I have a similar experience with a bug fix I submitted and the decision to delay my fix to literally change the whole architecture of the project left a bad taste in my mouth. After that I stopped contributing to the project and just kept my fixes to myself.

It's especially annoying when the maintainer asks for help and pulls this. Architecture changes after proposing small fixes to projects has been a somewhat common occurrence for me.


Linux seems to be doing just fine.

Accepting drive-by patches carries an enormous cost. It’s very common to need to rewrite them substantially.

Regardless, this individual received a reported-by credit. That’s more than adequate.


> Linux seems to be doing just fine.

"just fine" is not what we aim for. "just fine" is probably what they thought of the OpenSSL library before heartbleed.

> Accepting drive-by patches carries an enormous cost. It’s very common to need to rewrite them substantially.

Sure but it sounds like you're making a generalization about a specific instance you know nothing about. There doesn't seem to be an enormous cost detailed by the maintainer in the email thread. Just that he'd rather gatekeep the project and rob someone of the opportunity for contribution.


Linux is doing more than “just fine” and is in no way similar to OpenSSL.

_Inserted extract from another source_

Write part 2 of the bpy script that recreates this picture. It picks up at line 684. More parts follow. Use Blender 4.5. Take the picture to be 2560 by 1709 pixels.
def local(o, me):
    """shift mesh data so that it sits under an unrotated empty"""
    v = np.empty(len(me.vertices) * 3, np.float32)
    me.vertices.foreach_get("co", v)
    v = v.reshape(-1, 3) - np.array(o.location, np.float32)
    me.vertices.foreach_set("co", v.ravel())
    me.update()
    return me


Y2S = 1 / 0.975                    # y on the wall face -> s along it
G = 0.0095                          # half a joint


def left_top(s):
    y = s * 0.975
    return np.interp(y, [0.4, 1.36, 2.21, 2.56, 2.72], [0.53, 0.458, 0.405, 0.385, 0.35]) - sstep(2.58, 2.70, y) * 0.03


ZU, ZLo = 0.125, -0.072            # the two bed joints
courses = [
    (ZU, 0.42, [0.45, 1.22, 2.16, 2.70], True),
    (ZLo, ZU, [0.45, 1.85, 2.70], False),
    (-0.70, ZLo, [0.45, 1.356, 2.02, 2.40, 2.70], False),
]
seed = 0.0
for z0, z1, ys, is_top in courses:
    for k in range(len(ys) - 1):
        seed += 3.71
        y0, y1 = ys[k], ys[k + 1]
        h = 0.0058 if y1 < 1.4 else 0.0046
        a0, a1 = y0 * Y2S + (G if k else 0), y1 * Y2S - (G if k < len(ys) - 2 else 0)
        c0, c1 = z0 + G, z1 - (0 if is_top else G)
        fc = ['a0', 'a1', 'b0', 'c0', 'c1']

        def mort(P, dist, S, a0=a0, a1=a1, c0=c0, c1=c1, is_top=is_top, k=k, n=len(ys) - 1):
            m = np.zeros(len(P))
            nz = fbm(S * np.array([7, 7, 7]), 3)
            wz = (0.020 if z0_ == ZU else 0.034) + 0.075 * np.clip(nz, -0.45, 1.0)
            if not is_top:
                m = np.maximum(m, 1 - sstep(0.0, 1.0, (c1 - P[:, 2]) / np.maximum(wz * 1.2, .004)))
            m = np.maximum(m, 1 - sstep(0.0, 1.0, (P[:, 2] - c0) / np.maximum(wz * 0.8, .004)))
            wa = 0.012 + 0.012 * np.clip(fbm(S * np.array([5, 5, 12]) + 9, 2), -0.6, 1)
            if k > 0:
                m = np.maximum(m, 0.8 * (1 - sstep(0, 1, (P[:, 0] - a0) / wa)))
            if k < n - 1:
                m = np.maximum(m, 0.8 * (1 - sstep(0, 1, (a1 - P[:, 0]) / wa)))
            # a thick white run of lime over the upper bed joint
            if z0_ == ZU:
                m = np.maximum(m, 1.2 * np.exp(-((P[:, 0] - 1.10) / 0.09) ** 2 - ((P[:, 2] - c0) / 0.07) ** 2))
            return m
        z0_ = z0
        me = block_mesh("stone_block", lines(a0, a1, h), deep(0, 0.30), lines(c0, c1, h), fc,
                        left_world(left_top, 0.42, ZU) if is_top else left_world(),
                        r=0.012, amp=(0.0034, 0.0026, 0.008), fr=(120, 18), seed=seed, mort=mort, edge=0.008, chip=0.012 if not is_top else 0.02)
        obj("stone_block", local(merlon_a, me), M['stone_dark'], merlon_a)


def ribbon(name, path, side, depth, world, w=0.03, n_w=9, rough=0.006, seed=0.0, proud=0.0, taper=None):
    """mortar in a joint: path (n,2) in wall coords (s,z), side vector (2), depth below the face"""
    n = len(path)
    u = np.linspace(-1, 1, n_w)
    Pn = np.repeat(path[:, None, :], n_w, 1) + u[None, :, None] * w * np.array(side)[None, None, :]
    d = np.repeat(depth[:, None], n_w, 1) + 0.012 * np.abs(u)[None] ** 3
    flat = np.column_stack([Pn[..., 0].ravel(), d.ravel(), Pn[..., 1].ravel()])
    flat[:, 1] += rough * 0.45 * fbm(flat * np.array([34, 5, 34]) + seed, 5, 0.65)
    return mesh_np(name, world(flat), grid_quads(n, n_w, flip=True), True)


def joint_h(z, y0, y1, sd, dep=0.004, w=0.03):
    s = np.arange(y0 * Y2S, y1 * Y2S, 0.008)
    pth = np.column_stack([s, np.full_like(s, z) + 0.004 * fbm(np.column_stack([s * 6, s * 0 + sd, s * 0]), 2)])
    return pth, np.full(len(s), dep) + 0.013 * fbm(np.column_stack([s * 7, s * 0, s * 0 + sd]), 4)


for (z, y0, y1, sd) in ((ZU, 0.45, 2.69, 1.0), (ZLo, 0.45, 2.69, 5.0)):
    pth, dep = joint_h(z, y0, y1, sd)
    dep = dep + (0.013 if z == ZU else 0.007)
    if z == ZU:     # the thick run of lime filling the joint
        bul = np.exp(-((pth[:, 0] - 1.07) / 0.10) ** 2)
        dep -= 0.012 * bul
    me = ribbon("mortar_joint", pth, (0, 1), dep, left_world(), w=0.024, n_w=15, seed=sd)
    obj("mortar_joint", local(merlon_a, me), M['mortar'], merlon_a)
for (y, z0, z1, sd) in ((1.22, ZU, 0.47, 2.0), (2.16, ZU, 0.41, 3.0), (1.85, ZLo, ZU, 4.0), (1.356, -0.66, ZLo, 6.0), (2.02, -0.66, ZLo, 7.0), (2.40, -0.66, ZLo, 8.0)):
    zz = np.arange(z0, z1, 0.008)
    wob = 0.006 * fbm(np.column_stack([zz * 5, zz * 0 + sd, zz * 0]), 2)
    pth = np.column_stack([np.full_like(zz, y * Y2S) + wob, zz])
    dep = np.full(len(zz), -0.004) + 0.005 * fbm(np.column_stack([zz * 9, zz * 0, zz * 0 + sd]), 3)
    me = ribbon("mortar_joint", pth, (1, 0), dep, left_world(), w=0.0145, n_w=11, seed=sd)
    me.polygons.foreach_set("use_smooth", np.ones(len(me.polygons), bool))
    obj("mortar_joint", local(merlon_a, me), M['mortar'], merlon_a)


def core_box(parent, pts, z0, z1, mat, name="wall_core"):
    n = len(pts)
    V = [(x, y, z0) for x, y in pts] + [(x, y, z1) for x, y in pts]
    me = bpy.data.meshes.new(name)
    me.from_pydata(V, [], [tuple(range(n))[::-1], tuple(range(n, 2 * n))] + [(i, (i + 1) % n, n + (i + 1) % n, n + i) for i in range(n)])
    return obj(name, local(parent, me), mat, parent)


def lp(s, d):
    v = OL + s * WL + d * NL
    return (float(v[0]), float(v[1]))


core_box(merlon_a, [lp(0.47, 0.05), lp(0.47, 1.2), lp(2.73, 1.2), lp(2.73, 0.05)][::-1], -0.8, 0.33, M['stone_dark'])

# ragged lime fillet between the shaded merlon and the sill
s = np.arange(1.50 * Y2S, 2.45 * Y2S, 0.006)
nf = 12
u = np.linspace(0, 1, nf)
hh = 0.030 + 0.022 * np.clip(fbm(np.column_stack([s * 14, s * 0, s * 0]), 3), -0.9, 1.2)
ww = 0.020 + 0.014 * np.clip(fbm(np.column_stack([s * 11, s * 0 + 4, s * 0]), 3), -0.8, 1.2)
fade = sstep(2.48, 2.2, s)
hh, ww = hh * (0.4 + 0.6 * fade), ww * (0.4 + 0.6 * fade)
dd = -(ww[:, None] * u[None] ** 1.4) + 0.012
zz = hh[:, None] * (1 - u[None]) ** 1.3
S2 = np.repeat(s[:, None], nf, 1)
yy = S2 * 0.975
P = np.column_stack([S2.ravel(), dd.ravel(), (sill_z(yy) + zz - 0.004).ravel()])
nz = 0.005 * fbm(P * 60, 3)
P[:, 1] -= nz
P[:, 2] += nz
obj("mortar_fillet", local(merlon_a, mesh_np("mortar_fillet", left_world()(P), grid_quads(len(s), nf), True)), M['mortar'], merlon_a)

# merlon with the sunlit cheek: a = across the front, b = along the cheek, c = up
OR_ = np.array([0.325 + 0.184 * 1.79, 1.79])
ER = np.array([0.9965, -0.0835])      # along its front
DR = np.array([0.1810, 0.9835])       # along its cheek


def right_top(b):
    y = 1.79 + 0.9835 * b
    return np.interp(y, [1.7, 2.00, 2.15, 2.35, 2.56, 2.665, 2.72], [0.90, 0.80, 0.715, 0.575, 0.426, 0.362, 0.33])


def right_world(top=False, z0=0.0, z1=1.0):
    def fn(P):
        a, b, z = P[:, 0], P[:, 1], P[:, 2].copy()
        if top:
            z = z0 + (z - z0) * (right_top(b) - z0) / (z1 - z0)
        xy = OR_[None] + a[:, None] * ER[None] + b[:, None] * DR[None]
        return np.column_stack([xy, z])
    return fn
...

This individual wasn’t robbed of the opportunity for a contribution. He received credit for his contribution via a reported-by flag. It’s a tiny patch — all the work was in identifying the bug, which is what he received credit for.

He did something valuable, and has every right to write it up, but clearly has limited understanding of the development process he’s participating in. It was wildly inappropriate of him to of put anyone on blast in response to this.